Heading across Huashan Road, soak in Fahuazhen in the daylight for the first time. Traverse the confluence of the elevated highways and turn north up the mostly monotonous Gubei Road. On the side passes the Water Park and a few massive markets; we’re not far from Tongchuan, seen during our last ride to sweden town.

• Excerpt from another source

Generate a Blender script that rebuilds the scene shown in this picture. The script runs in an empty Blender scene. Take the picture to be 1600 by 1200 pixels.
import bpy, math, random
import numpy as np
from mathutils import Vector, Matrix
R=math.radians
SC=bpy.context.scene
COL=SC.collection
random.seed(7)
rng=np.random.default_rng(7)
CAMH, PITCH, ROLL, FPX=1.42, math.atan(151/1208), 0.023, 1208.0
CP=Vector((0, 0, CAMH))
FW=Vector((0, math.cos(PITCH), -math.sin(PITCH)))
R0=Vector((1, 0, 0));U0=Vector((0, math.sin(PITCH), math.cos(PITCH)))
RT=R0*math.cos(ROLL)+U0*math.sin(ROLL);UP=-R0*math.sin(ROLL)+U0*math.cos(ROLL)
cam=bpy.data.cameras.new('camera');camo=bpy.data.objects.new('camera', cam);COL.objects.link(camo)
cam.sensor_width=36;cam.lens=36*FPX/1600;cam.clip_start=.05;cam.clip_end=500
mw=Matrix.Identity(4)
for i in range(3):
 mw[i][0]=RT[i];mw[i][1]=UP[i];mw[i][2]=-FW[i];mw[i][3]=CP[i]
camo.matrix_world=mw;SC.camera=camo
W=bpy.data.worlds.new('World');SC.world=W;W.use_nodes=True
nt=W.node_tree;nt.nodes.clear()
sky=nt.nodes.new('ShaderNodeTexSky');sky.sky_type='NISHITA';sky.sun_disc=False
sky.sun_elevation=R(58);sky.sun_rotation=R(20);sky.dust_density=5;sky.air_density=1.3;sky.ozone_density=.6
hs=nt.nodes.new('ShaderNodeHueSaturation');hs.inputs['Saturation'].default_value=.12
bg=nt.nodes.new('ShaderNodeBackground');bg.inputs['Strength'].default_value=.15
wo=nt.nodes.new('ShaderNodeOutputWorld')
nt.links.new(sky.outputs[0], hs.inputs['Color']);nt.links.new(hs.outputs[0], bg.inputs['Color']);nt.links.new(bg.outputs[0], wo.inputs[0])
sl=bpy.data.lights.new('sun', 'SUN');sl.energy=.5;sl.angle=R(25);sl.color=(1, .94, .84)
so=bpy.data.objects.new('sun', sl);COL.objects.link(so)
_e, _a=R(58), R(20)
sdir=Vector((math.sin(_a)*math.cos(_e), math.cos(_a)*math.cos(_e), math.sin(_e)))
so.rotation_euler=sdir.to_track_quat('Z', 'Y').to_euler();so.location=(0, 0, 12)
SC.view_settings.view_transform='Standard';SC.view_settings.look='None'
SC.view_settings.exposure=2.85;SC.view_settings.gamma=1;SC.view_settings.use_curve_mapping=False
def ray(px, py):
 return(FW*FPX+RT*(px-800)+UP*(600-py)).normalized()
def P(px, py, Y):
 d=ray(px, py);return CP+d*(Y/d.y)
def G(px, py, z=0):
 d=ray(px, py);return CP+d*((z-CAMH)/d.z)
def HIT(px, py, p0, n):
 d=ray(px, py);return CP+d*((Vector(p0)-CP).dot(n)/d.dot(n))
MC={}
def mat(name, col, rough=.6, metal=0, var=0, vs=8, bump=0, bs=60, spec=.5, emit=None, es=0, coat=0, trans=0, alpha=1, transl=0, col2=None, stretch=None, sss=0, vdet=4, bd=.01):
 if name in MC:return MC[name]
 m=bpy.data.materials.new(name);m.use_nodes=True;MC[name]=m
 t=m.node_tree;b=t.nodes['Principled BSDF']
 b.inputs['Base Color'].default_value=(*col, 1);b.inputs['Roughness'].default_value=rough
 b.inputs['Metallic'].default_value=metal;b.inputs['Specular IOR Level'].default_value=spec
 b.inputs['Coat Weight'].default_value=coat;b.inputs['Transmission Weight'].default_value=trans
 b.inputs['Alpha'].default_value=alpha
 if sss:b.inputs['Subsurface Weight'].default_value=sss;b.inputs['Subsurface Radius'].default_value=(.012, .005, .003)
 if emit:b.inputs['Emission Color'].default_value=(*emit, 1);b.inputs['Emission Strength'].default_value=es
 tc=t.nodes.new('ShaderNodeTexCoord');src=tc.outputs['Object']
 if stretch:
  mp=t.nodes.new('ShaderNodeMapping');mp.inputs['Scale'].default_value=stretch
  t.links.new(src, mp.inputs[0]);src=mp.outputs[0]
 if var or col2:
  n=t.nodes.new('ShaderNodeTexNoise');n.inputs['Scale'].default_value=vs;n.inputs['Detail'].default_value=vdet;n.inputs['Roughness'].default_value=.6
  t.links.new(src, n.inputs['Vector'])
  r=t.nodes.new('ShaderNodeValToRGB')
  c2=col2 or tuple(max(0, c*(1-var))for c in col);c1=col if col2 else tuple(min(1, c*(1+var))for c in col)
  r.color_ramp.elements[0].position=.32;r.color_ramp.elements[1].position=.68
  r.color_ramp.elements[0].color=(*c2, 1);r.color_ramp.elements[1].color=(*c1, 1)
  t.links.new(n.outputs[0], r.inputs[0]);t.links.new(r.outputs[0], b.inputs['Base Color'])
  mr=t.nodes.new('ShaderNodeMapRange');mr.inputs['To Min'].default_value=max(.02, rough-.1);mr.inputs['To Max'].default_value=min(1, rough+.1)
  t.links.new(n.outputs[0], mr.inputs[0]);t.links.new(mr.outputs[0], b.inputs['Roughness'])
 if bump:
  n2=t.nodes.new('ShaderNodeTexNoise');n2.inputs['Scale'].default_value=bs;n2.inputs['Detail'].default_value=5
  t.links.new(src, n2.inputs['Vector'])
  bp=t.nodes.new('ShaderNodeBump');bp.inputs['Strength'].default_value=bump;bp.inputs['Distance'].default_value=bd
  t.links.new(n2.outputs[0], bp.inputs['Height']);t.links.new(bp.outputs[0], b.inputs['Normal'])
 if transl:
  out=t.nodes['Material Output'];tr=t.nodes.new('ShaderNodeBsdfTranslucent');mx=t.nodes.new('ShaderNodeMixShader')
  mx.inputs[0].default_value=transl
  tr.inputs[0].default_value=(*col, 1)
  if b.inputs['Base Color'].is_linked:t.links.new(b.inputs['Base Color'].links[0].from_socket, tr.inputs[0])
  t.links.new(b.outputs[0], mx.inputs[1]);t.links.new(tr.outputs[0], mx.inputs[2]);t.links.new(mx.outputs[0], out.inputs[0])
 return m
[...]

Keep going until the buildings get bigger/less complete and at the massive gas towers hang a left. Shanghai has a penchant for the Pylon Park and tracking the left side of Jinding Road is a fine example. People get to walk their dogs and gently bask in electronic health-rays.

Pylon Park

Hypermarket

Goverment Circle

Depending on when you go, the far reach of this road will be just another smooth road through urban density or it will be like descending into the construction site at the centre of the earth. For now it looks like the building version of The Matrix. High rises aren’t so much being built but mass-incubated. An infinity grid of scaffolding-cocoon encased apartment blocks are emerging from the haze.

A million new homes

Chrysalis

Zigzag up and across the A20 and if you like, take it offroad through a tiny slice of countryside. There’s a path across the canal that google doesn’t recognise, you don’t have to return to the Taopu Expy. Head under the bullet train tracks and cut up to the A12.

A slice of countryside

A snicket of green

Then it’s a long, fast, straight line up the Luxiang Highway. They were laying tarmac so by now it should be super smooth most of the way. You’ll pass under two main motorways and see the signs for the Malu Vineyard.

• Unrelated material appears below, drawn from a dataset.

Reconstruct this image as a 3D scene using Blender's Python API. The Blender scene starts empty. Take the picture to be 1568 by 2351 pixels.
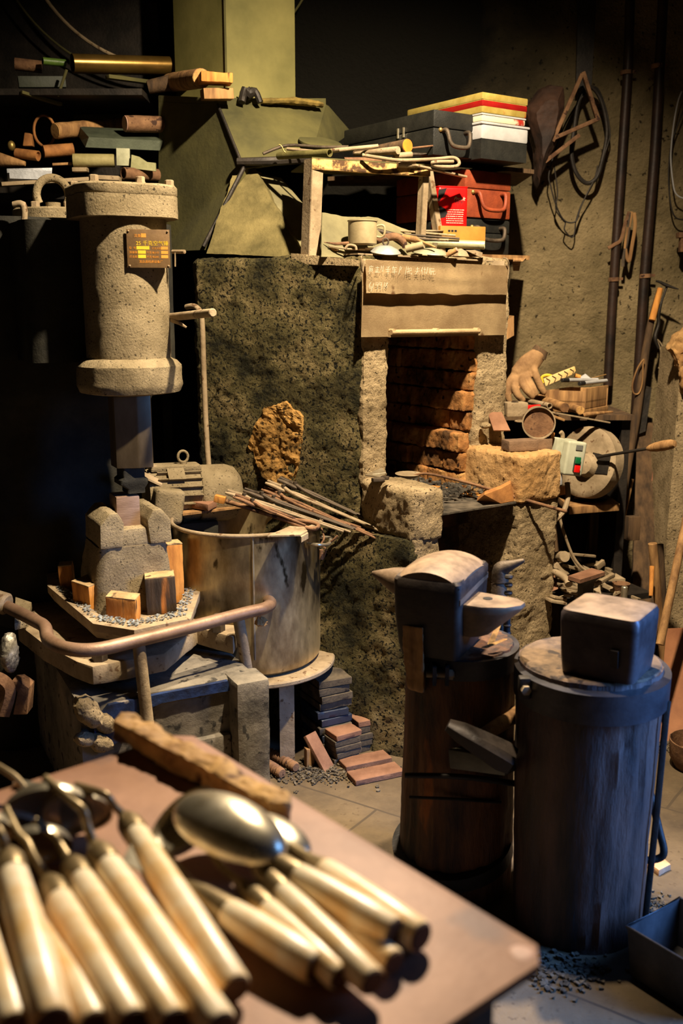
import bpy, bmesh, math, random
from mathutils import Vector, Matrix, Euler, noise
V = Vector
R_ = math.radians
rnd = random.Random(7)
scene = bpy.context.scene
COL = scene.collection

# ---------------------------------------------------------------- camera
HC, FP, PT = 1.30, 2286.0, R_(12.0)      # eye height, focal length in pixels of the 1568 x 2351 frame, downward pitch
cam_d = bpy.data.cameras.new('camera')
cam_d.sensor_fit = 'VERTICAL'; cam_d.sensor_height = 36.0; cam_d.lens = 36.0 * FP / 2351.0
cam_d.clip_start = 0.05; cam_d.clip_end = 50
cam = bpy.data.objects.new('camera', cam_d); COL.objects.link(cam)
cam.location = (0, 0, HC); cam.rotation_euler = (math.pi / 2 - PT, 0, 0)
cam_d.dof.use_dof = True; cam_d.dof.focus_distance = 2.75; cam_d.dof.aperture_fstop = 3.4
scene.camera = cam

def ray(px, py):
    a = (px - 784.0) / FP; b = (1175.5 - py) / FP
    return V((a, math.cos(PT) + b * math.sin(PT), -math.sin(PT) + b * math.cos(PT)))
def W(px, py, y):                       # the point of the place seen at a photo position, at distance y from the camera
    d = ray(px, py); return V((d.x / d.y * y, y, HC + d.z / d.y * y))
def Z(px, py, z):                       # the same at a known height
    d = ray(px, py); t = (z - HC) / d.z; return V((d.x * t, d.y * t, z))

# forge frame: u along its mouth to the right, w into it
C0 = V((.052, 2.872, 0)); UU = V((.819, .574, 0)); VV = V((-.574, .819, 0)); LL = V((-.9, .44, 0)).normalized()
def G(u, w, z): return C0 + UU * u + VV * w + V((0, 0, z))
def onF(px, py, w):                     # photo position on a plane parallel to the forge's mouth
    d = ray(px, py); o = V((0, 0, HC)); p0 = G(0, w, 0)
    t = (p0 - o).dot(VV) / d.dot(VV); return o + d * t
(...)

Then the intensity gets dialled down a notch or two. Here’s a community around a bunch of vineyards. It’s no Stellenbosch but has a less-desperate and relaxed vibe, something like the eco village on Chongming. Someone has become a little overexcited, everywhere are laser cut wooden signposts with directions to “Malu orchard corridor” and the “Malu restrooms”.

Malu Onlookers

On the north east corner of the area is the Shanghai Studio; Ai Weiwei’s concrete & brick space for the artistic and architectural. It’s been a couple weeks since the “demolishing party” but there are a few of the dedicated monkeying around and strumming guitars.

Ai Weiwei Studio

We tiptoed around and, as you do, tried all the doors. The square building around a square courtyard has some beautiful spaces within. It’s stark, peaceful and balanced. I’ll leave the archispeak to the experts, in essence – it’s not utterly amazing but takes on an empty, macabre feeling – especially with the demolishing crane stood at-ease in the car-park.

Ai Weiwei Studio

Ai Weiwei Studio

Ai Weiwei Studio

Ai Weiwei Studio

a few more photos here

We got talking to a couple of the guys who had come from far-flung China to soak in the essence. One was incredibly proud of the bald patch across his scalp shaved by Ai himeself. He offered that we could go and visit Weiwei in Beijing, “If only to ask him for a sunflower seed” I offered. From a pocket his friend produced a little packet with a couple inside; “no need – take these”.